▸ **What you will do**
The lines from the top of the material through the line with "sweep('hood_stone', HP, fn, frange(math.radians(a0)" are to be set down exactly. Leave the pictures out.

▸ **Information provided**
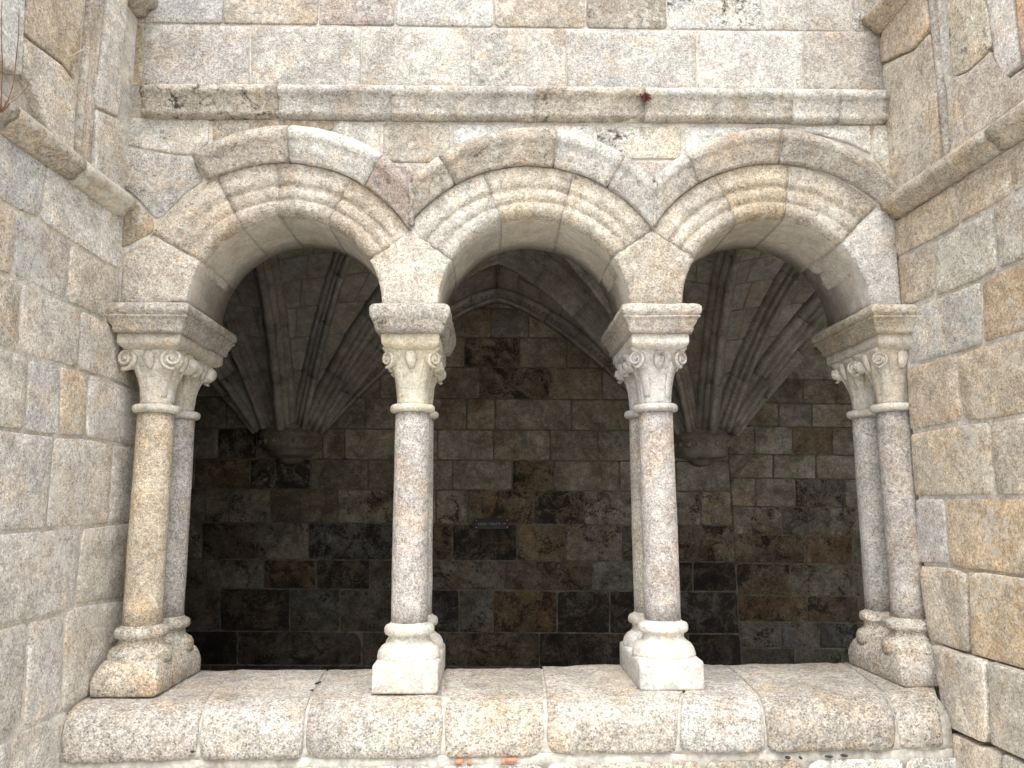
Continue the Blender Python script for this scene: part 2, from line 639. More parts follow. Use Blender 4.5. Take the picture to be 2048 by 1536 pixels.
def hood(i, a0, a1, tn, al=1.0, clampx=None, k=1.0):
    cx, cz = ARCH[i]

    def fn(t, a, b):
        r = hood_out(t) + a * (hood_out(t) - extr(i, t) + .004) / .109
        return Vector((cx + r * math.cos(t), FY + b * k, cz + r * math.sin(t)))
    cl = None
    if clampx:
        x, s = clampx
        def cl(v):
            ov = (v.x - x) if s < 0 else (x - v.x)
            if ov <= 0 or x > 1.5:
                return Vector((min(v.x, x), v.y, v.z)) if s < 0 else v
            return Vector((x + (.001 if s < 0 else -.001), min(FY + .02, v.y + ov * 3.0), v.z))
    g_ = math.radians(.28)
    sweep('hood_stone', HP, fn, frange(math.radians(a0) - g_, math.radians(a1) + g_, .05), M['wall'], wall, tint(tn, al, .02), .003, 12, .0016, cl)


XM1, XM2 = -.338, .7005
for i, a0, a1, cl in ((0, 122, 34, (XM1, -1)), (1, 146, 34, None), (2, 146, 42, (XM2, 1))):
    cx, cz = ARCH[i]
    rings = []
    for t in frange(math.radians(a0), math.radians(a1), .05):
        ring = []
        for a, b in HP:
            r_ = hood_out(t) + a * .93 * (hood_out(t) - extr(i, t) - .003) / .109 - .004
            x = cx + r_ * math.cos(t)
            if i == 0:
                ov = x - (XM1 - .004)
                x = min(x, XM1 - .004)
            if i == 1:
                ov = max(XM1 + .004 - x, x - (XM2 - .004))
                x = min(max(x, XM1 + .004), XM2 - .004)
            if i == 2:
                ov = XM2 + .004 - x
                x = max(x, XM2 + .004)
            ring.append((x, FY + b * .90 + .0035 if ov <= 0 else FY + .03, cz + r_ * math.sin(t)))
        rings.append(ring)
    v, f = loft(rings, True, True, True, .0008, 20)
    mk('hood_mortar', v, f, M['mortar'], wall, None)
hood(0, 122, 90, (.42, .37, .30), .94)
hood(0, 90, 58.5, 'w', .99)
hood(0, 58.5, 33, (.40, .31, .265), .95, (XM1, -1))
hood(1, 147, 122, 'b', .97, (XM1, 1))
hood(1, 122, 82, 'b', .94)
hood(1, 82, 59, 'w', .96)
hood(1, 59, 33, 'g', .97, (XM2, -1))
hood(2, 147, 120, 'g', .97, (XM2, 1))
hood(2, 120, 86.5, (.43, .38, .31), .98)
hood(2, 86.5, 40, (.41, .365, .305), .98, (1.757, -1))

# worn valley where two hood arms meet, closing down to the apex of the springer
for xm, px_, tn in ((XM1, 822, (.42, .37, .32)), (XM2, 1306, (.43, .405, .365))):
    rings = []
    for q in frange(0, 1, .1):
        c = at(px_, 374 + 78 * q, FY)
        hw = .010 + .014 * math.sin(PI * min(1, q * 1.2 + .08)) ** 1.0 * (1 - q * .5)
        yf = FY - .048 + .034 * q
        z = c.z
        rings.append([(xm - hw * 1.5, FY + .01, z), (xm - hw, yf + .010, z), (xm - hw * .35, yf + .001, z), (xm + hw * .35, yf + .001, z), (xm + hw, yf + .010, z), (xm + hw * 1.5, FY + .01, z)])
    v, f = loft(rings, True, True, True, .0025, 22, .0012)
    mk('spandrel_stone', v, f, M['wall'], wall, tint(tn, 1, .01))
# --- string course
SP = [(.02, .175), (-.035, .172), (-.058, .160), (-.066, .148), (-.068, .122), (-.058, .112), (-.050, .104), (-.046, .085), (-.038, .062), (-.034, .045), (-.036, .032), (-.026, .024), (-.012, .018), (.02, .015)]


def xz(x, y, Y=FY):
    return at(x, y, Y).x


SJ = [(254, 555, 'b', .91), (555, 783, 'g', .96), (783, 1072, 'g', .96), (1072, 1292, 'b', .95), (1292, 1587, 'g', .97), (1587, 1681, 'w', .99), (1681, 1776, 'w', 1)]
for n_, (xa, xb, tn, al) in enumerate(SJ):
    X0, X1 = xz(xa, 210, FY - .05) + .0022, xz(xb, 210, FY - .05) - .0022
    if n_ == 0:
        X0 = -1.49
    dz = random.uniform(-.003, .004)
    dy = random.uniform(-.003, .003)
    sc = 1.0 if n_ < 5 else .92

    def fn(s, a, b, dz=dz, dy=dy, sc=sc):
        e = .006 * (abs(noise.noise(Vector((s * 7, 3, n_)))) + .3 * noise.noise(Vector((s * 25, 1, 8)))) if b > .14 else 0
        return Vector((s, FY + a * sc + dy, 1.632 + EYE + b * .94 + dz - e + .008 * (s + 1.5) / 3.3))
    sweep('string_course_stone', SP, fn, frange(X0, X1, .03), M['wall'], wall, tint(tn, al, .02), .0026, 11, .0018)

v, f = loft([[(x, FY + a * .93 + .004, 1.634 + EYE + b * .93 + .008 * (x + 1.5) / 3.3) for a, b in SP] for x in frange(-1.485, 1.755, .04)], True, True, True, .001, 20)
mk('string_mortar', v, f, M['mortar'], wall)
# --- ashlar above
RA = [(254, 285, 'o', .97), (285, 500, (.43, .40, .37), 1), (500, 722, 'g', .98), (722, 940, 'g', .97), (940, 1133, 'g', .96), (1133, 1395, 'g', .98), (1395, 1607, (.44, .41, .375), 1), (1607, 1772, (.37, .325, .275), .97)]
for xa, xb, tn, al in RA:
    def yt(x): return 47 + 16 * (x - 270) / 1500
    def yb(x): return 171 + 15 * (x - 270) / 1500
    stone('ashlar_block', px([(xa, yt(xa)), (xb, yt(xb)), (xb + (0 if xb != 1772 else 9), yb(xb)), (xa - (0 if xa != 254 else 10), yb(xa))], FY), NF, M['wall'], wall, tint(tn, al, .03), seg=.035)
RBJ = [250, 275, 447, 637, 790, 988, 1172, 1334, 1522, 1702, 1768]
RBT = ['b', 'c', 'b', 'r', 'g', 'b', 'd', 'w', 'g', 'g']
zr = [at(1000, 55, FY).z, 0, 0, 0]
zr[1] = zr[0] + .30
zr[2] = zr[1] + .29
zr[3] = zr[2] + .30
for q, (xa, xb) in enumerate(zip(RBJ[:-1], RBJ[1:])):
    X0, X1 = xz(xa, 20), xz(xb, 20)
    dzl = lambda X: .010 * (X + 1.5) / 3.3 - .004
    stone('ashlar_block', [Vector((X0, FY, zr[0] + .002)), Vector((X1, FY, zr[0] + .002)), Vector((X1, FY, zr[1])), Vector((X0, FY, zr[1]))], NF, M['wall'], wall, tint(RBT[q], [1, .99, .96, .94, .97, .97, .95, .90, .97, .94][q], .03))
for r_ in (1, 2):
    x = LX - .03
    while x < 1.74:
        x2 = min(1.78, x + random.uniform(.34, .55))
        if 1.78 - x2 < .2:
            x2 = 1.78
        stone('ashlar_block', [Vector((x, FY, zr[r_])), Vector((x2, FY, zr[r_])), Vector((x2, FY, zr[r_ + 1])), Vector((x, FY, zr[r_ + 1]))], NF, M['wall'], wall, tint(random.choice('gbgc'), .96), seg=.08)
        x = x2
box('coping_core', (-1.72, FY - .02, zr[3]), (1.94, IY, zr[3] + .12), M['wall'], wall, tint('g'))

# ================================================================ TWIN COLUMNS
def lathe(prof, cx, cy, n=40, wob=0.0, amp=.0009, freq=25):
    rings = []
    for r, z in prof:
        rings.append([(cx + r * math.cos(2 * PI * k / n), cy + r * math.sin(2 * PI * k / n), z) for k in range(n)])
    return loft(rings, True, True, True, amp, freq, amp * .7)


def rect_ring(x0, x1, y0, y1, z, rc, n=5, m=6):
    """rounded rectangle, equal count for lofting"""
    pts = []
    for cx, cy, a in ((x1 - rc, y1 - rc, 0), (x0 + rc, y1 - rc, 90), (x0 + rc, y0 + rc, 180), (x1 - rc, y0 + rc, 270)):
        for k in range(n + 1):
            t = math.radians(a + 90 * k / n)
            pts.append(Vector((cx + rc * math.cos(t), cy + rc * math.sin(t), z)))
    # resample sides
    out = []
    N = len(pts)
    for i in range(N):
        a, b = pts[i], pts[(i + 1) % N]
        if (i + 1) % (n + 1) == 0:
            for j in range(m):
                out.append(a.lerp(b, j / m))
        else:
            out.append(a)
    return out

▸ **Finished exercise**
Continue the Blender Python script for this scene: part 2, from line 639. More parts follow. Use Blender 4.5. Take the picture to be 2048 by 1536 pixels.
def hood(i, a0, a1, tn, al=1.0, clampx=None, k=1.0):
    cx, cz = ARCH[i]

    def fn(t, a, b):
        r = hood_out(t) + a * (hood_out(t) - extr(i, t) + .004) / .109
        return Vector((cx + r * math.cos(t), FY + b * k, cz + r * math.sin(t)))
    cl = None
    if clampx:
        x, s = clampx
        def cl(v):
            ov = (v.x - x) if s < 0 else (x - v.x)
            if ov <= 0 or x > 1.5:
                return Vector((min(v.x, x), v.y, v.z)) if s < 0 else v
            return Vector((x + (.001 if s < 0 else -.001), min(FY + .02, v.y + ov * 3.0), v.z))
    g_ = math.radians(.28)
    sweep('hood_stone', HP, fn, frange(math.radians(a0) - g_, math.radians(a1) + g_, .05), M['wall'], wall, tint(tn, al, .02), .003, 12, .0016, cl)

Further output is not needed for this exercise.